WHOLESALE GROUP. Their wholesale group once again had a terrific quarter with year-over-year growth in volume and revenues each up more than 35%. They are competing very successfully for traditional reseller business, winning several new accounts and gaining increasing commitments from existing customers. Agreements signed this quarter represent some of their largest wholesale wins ever. They are currently providing wireless and out-of-region traffic for four RBOCs (regional Bell operating companies). These agreements also include provisions for Sprint to carry in-region traffic commencing with regulatory approval.

COSTS. Interconnection costs as a percentage of revenue were 46.4% this quarter versus 44.6% a year ago and 45.6% in the fourth quarter. This increase was primarily due to international traffic growth, more competitive pricing, and higher consumer receivables allowances. Operation costs grew moderately but as a percent of revenue declined to 12.7% of revenues compared to 13% in last year's first quarter. Some of this improvement is related to the Global One transfer. Operations costs increased as a percent of revenue when compared to 12.3% in the fourth quarter. This increase was primarily due to increased levels of equipment sales and pay phone commissions. SG&A as a percent of revenue was 21.7% this quarter compared to 23.4% they reported a year ago and 25.3% in the fourth quarter. This improved efficiency is due to continued cost control and business process improvement efforts. One specific example can be found in their customer service centers where their unit cost per service call declined by 17% when compared to the first quarter last year.

SUMMARY. They are pleased with their performance in the first quarter. Their results are gratifying as they were achieved against a more difficult operating environment and, for Sprint, against more difficult year-over-year comparisons. Despite these challenges, they continue to grow at rates that are a multiple of their two main competitors. In 1997 they will further build on this momentum as they more fully integrate packages of communication products with addition of Sprint PCS and competitive local service offerings. Coupled with their Radio Shack alliance where several thousand stores nationwide will sell the full array of Sprint branded products and services, they are confident they will continue to grow a profitable market share.

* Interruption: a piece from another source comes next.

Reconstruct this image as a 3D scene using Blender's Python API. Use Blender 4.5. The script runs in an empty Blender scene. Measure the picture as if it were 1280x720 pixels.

CURRENT OPERATING ENVIRONMENT. First, in their long distance business, they continue to believe that double-digit volume, revenue, and operating income growth for the full year are achievable. They currently expect that their second quarter volume and revenue comparisons will improve from first quarter levels. Their local business will be challenged to sustain the operating margins they achieved in the first quarter. However, consolidation activity during the balance of this year is expected to yield substantial cost savings. They currently expect that their CLEC business will be slow to develop in 1997, given many outstanding interoperational issues. Their PCS related losses were below expectations as they enter the new year. However, they believe these losses will ramp up over the balance of the year. Finally, their full-year Global One related losses are currently expected to be materially below 1996 levels.

* A Fool conference call synopsis represents an effort to highlight the salient points of a conference call and should not be taken as an authoritative accounting or transcription of the entire event. Note: Statements made by a company other than historical information may constitute forward-looking statements for which the company can claim protection under the Safe Harbor Act. Please consult the company's filings with the SEC for information on risk factors which might cause actual results to differ materially from the information contained in these forward-looking statements.